Thomas D'Agostino, NNSA administrator, told the panel he is aware of the "acute financial challenges" facing the country at the moment. He described the spending plan as a down payment on the administration's commitment to invest $85 billion over the next decade to build new nuclear research facilities and service aging warheads.
The coming budget cycles represents a "pivotal set of years for the enterprise. If we miss this opportunity, I believe the ability to recover is going to be difficult," the NNSA chief warned.
After briefly discussing fiscal restrictions at the start of the hearing, subcommittee members and nuclear complex officials largely focused on the details of the latest spending request, including warhead dismantlement and efforts to prolong the service lifetime of particular weapons. The programs would respectively receive nearly $57 million and $481 million in next budget cycle, documents show.
The nuclear agency requested slightly more than $257 million for fiscal 2012 to support the ongoing refurbishment of the W-76 warhead, which is deployed on the Navy's Trident D-5 submarine-launched ballistic missile. That is an $8 million bump from the fiscal 2011 request.
Refurbishment generally involves overhauling or replacing corroded metal parts and other aging weapons components. Work on the W-76 takes place at the Pantex Plant in Texas and the Y-12 National Security Complex in Tennessee and is likely to last until 2017, Don Cook, NNSA deputy administrator for defense programs, said during the hearing.
The agency also proposed more than $223 million to begin engineering and design for the overhaul of the B-61 gravity bomb. Those operations would be carried out at the Los Alamos and Sandia national laboratories in New Mexico, starting in 2017, D'Agostino told lawmakers.

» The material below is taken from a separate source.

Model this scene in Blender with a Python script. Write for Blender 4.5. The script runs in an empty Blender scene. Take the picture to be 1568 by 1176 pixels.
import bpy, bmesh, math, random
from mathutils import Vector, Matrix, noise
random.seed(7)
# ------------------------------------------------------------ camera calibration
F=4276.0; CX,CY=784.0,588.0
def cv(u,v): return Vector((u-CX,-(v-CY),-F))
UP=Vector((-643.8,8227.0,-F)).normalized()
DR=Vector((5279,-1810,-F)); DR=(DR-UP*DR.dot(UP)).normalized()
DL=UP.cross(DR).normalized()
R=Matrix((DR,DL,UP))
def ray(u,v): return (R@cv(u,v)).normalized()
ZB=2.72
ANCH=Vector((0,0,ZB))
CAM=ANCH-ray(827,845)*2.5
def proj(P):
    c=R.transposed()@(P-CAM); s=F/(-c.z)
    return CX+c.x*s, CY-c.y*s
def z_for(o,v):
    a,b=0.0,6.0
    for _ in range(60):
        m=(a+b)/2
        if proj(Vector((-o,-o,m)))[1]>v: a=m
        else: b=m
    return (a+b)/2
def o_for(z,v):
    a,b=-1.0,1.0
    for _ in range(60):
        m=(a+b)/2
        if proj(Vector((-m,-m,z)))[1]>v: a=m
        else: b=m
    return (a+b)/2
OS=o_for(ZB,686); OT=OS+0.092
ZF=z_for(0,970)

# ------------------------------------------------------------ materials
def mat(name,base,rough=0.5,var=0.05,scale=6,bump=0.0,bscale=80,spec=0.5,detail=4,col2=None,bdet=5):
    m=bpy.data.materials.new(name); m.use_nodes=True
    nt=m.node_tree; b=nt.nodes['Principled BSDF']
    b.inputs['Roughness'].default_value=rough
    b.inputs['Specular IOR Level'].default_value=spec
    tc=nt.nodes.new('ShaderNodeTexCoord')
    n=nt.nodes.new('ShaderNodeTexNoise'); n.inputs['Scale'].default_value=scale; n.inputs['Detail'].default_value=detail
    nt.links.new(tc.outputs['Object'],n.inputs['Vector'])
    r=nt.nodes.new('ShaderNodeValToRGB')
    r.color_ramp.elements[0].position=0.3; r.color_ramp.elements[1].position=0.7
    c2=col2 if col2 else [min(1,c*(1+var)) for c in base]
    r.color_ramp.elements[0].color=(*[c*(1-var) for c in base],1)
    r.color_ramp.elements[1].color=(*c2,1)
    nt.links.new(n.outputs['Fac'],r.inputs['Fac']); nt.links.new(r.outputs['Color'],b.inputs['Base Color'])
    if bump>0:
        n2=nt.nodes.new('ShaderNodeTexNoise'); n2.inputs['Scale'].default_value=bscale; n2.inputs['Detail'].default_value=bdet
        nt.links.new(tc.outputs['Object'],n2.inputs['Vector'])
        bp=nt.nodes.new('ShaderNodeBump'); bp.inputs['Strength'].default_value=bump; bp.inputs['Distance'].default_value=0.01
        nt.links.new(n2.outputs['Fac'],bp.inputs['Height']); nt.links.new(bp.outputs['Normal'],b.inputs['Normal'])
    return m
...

D'Agostino said agency officials have begun to focus on refurbishment plans for the W-78 warhead used on Air Force Minuteman 3 ICBMs and the Navy W-88 warhead carried on submarine launched ballistic missiles. Both systems will need "some attention" over the next decade, he added; work would begin in 2021 at the Lawrence Livermore and Sandia national laboratories.
In fiscal 2011 the Obama administration requested that Congress appropriate $26 million to study what it would take to launch a joint program to refurbish the two warheads. Although both were designed for use on ballistic missiles, they were meant to fly on different delivery vehicles and do not share a common command and control system.
Warhead Dismantlement
D'Agostino and other officials also had to explain why the agency's Weapons Dismantlement and Disposition budget would shrink from slightly more than $96 million in fiscal 2010 to less than $57 million in the upcoming budget year.
The program is intended to eliminate retired weapons and their components and to reduce the security and maintenance burden of legacy warheads and bombs. The exact number of warheads the agency intends to take apart in the next budget year is classified.
The 2010 figure represented a "one time increase" that accelerated safety studies for the W-84 warhead and allowed the agency to purchase special tools to disassemble the B-53 warhead, according to D'Agostino. The B-53 was originally built during the 1950s and carried by the B-52 bomber. The W-84 was formerly used on ground-launched cruise missiles.
It takes "many weeks to take apart just one" weapon from the B-53 stockpile, he told the panel.
Pastor was particularly curious why budget documents show that after the proposed decrease for fiscal 2012, "out year funding" for the dismantlement efforts hover between $43 million and $56 million for the ensuing four budget cycles.
That baseline allows the agency to carry out a classified plan for the anticipated number of weapon dismantlements over the next 10 years, according to D'Agostino.
He said the agency could have hired more engineers to work on disassembly projects, but asserted that such a move would have created an employment "bubble" and slowed dismantlement operations for secondary systems, the second stage of thermonuclear weapons, at Y-12.
The NNSA head predicted the agency would complete dismantlement of existing retired weapons before the 2022 date set in the plan. Officials are wary of deciding to revise that strategy, preferring to continue "under promising and over delivering," he told lawmakers.
D'Agostino and other nuclear complex officials appeared before the subcommittee again today to discuss the proposed $2.5. billion budget in fiscal 2012 for the agency's nonproliferation activities.
Correction: A March 2 version of this article should have stated that NNSA weapons activities would receive an 8.9 percent boost in the coming budget cycle from the proposed fiscal 2011 request.